What is success book?

  • Create a class success book (a physical book, folder, or display)
  • When work meets or exceeds a success criterion, add it to the book with an annotation
  • Use the book as a reference for future tasks to show what quality looks like
  • Celebrate additions to the book so learners aspire to contribute

How it works

A success book is a growing collection of exemplary work. When a learner produces something that particularly well demonstrates a success criterion, it is added to the book. The work is annotated to explain what makes it successful, so the book becomes a reference resource, not just a showcase.

The annotation is critical. Without it, the success book is a collection of "best work" with no learning value. With it, the book teaches future learners what quality looks like and why. An annotation might read: "This paragraph demonstrates the success criterion 'use evidence to support your argument' because the learner includes a direct quote and explains how it supports their point."

The success book should include work from a range of learners, not just the highest attainers. A piece of work from a learner who has made significant progress, even if it is not the "best" in the class, can be the most powerful example. This communicates that success is about meeting criteria and making progress, not about being the most able.

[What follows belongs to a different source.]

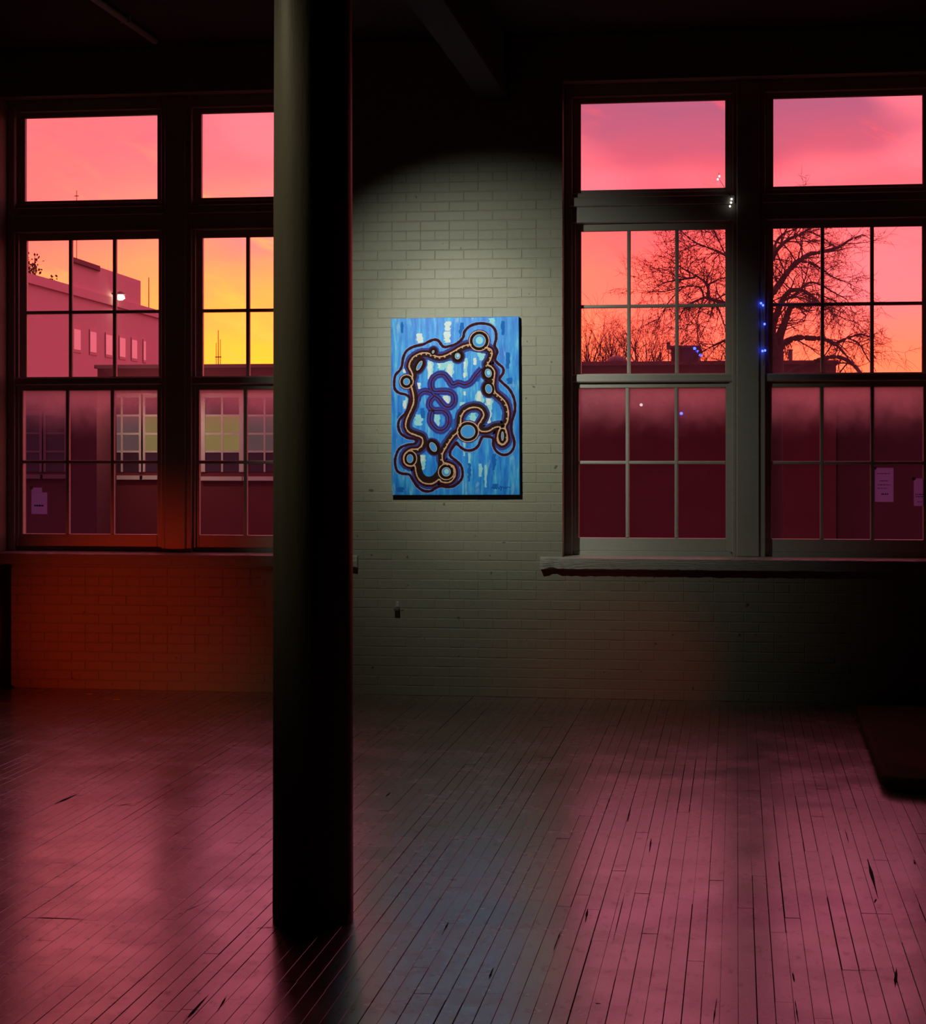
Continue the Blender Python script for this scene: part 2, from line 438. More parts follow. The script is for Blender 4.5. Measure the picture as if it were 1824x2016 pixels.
# floor: boards run straight to the window wall
floor = tag(MB().box(XL, XR, YB, .01, -.3, -.016).build('floor', M_SUB, None, (0, 0, 0)), kind='structure')
me = bpy.data.meshes.new('floor_board')
c = .02
vs = [(-.5 + c, c * .02, 1), (.5 - c, c * .02, 1), (.5 - c, 1 - c * .02, 1), (-.5 + c, 1 - c * .02, 1),
      (-.5, 0, .93), (.5, 0, .93), (.5, 1, .93), (-.5, 1, .93), (-.5, 0, 0), (.5, 0, 0), (.5, 1, 0), (-.5, 1, 0)]
me.from_pydata(vs, [], [(0, 1, 2, 3), (4, 5, 1, 0), (5, 6, 2, 1), (6, 7, 3, 2), (7, 4, 0, 3), (8, 9, 5, 4), (9, 10, 6, 5), (10, 11, 7, 6), (11, 8, 4, 7)])
me.materials.append(M_FLOOR)
PITCH = .0572
boards = []
row = 0
x = -7.0
while x < 3.0:
    y = 0.0 - random.uniform(0, .05)
    y = .008
    first = True
    while y > -10.4:
        L = random.uniform(.7, 2.6) if not first else random.uniform(.2, 2.2)
        first = False
        y2 = y - L
        boards.append((x, max(y2, -10.6), y - .0008))
        y = y2
    x += PITCH
def in_view(bx, y0, y1):
    # largest seen width of the board, 0 outside the frame
    best = 0
    for yy in (y0, (y0 + y1) / 2, y1):
        dx, dy = bx, yy + D
        fw = -dx * sin(TH) + dy * cos(TH); rt = dx * cos(TH) + dy * sin(TH)
        if fw < 5.62: continue
        px = CX + F * rt / fw
        if -20 < px < 1844: best = max(best, F / fw * (y1 - y0))
    return best
ranked = sorted(boards, key=lambda b: -in_view(*b))
restb = MB()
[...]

Use the success book actively. Before starting a task, open the book and show examples from previous classes or earlier in the term. Ask: "What made this successful? How could you achieve something similar in your work today?" This makes the criteria concrete and achievable.

Classroom example

A Year 5 Expressive Arts class in a Carmarthenshire school keeps a success book for their art portfolio. When a learner's colour-mixing work demonstrates the criterion "blend two colours to create a smooth gradient," the teacher photographs it and adds it to the book with an annotation explaining the technique used. Before the next colour-mixing lesson, the teacher shows the success book example. Learners study it and discuss the blending technique before starting their own work.

Curriculum for Wales connection

Success books develop the "Reflect" strand of thinking skills by making success criteria visible and concrete. They support the Four Purposes by developing "ambitious, capable learners" who understand what quality looks like and can aspire to it, and build cross-curricular literacy through annotated examples across all AoLEs.

Rainbow Curriculum's Thinking Tools lens helps you plan where exemplification is embedded across your curriculum, ensuring that models of quality are available in every subject.

Tips

  • Annotate every entry. An unannotated piece of work does not teach anything about what makes it good.
  • Include work from a range of learners and abilities to communicate inclusive messages about success.
  • A common pitfall: creating the book and then forgetting to use it. Schedule regular "success book moments" into lessons.
  • Allow learners to nominate their own work for the book, explaining which criterion it meets.
  • Digital versions (shared folders or class blogs) work well and are easier to search and share.